Les ressources pour réaliser l'activité

Dans les années 30, les architectes et urbanistes sont persuadés « qu’une bonne architecture peut améliorer la qualité de la vie des hommes » (Hitchcock). Le CIAM (Congrès International d’Architecture Moderne) est créé en 1928 et souligne alors que les changements structurels que connaît la société impactent de fait l’architecture des bâtiments. Le style international se développe, se met au service de la société de masse et exerce une influence décisive et essentielle sur l’architecture du XXe siècle. Démocratique, ce style est essentiellement dévolu à la construction de logements. Le style architectural doit aller de pair avec la fonction. Le bâtiment est repensé, tout comme la ville et de grands projets voient le jour dans l’après-guerre.

Dans ce deuxième chapitre, le parcours propose de confronter les élèves à la façon dont on pense et réalise la ville du futur en travaillant sur l’avant-gardisme architectural et urbanistique des années 30 aux années 50.  Les élèves seront amenés dans le cadre du programme à réfléchir aux aménagements pour la ville de demain en coopérant et mutualisant pour entrer dans une réflexion prospective collective.

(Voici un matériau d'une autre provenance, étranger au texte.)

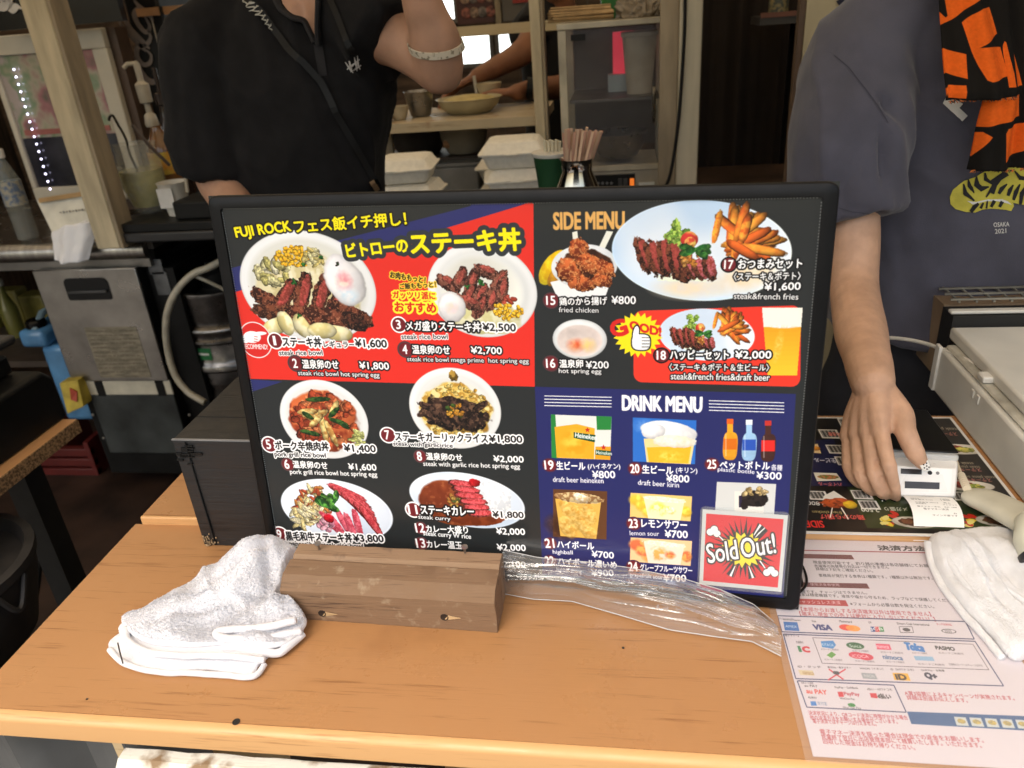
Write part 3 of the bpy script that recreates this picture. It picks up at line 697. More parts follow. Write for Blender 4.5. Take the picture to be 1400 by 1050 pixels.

Ils auront à développer des projets communs et à imaginer des solutions. Avant cela, il est tout à fait intéressant et approprié de se demander comment architectes et urbanistes ont déjà tenté par le passé de corriger les déséquilibres sociaux et environnementaux observés entres les quartiers, entre les métropoles.

La Cité-jardin de Suresnes et la Cité-Radieuse de Marseille fournissent à ce titre deux exemples pertinents : ils permettent aux élèves de revenir sur les défis que posent le développement des métropoles dans les années 30-50 et les solutions envisagées par les architectes et urbanistes. Ce deuxième chapitre est donc à envisager comme un tremplin vers la réflexion collective qui sera initiée par les élèves sur la ville du 21e siècle.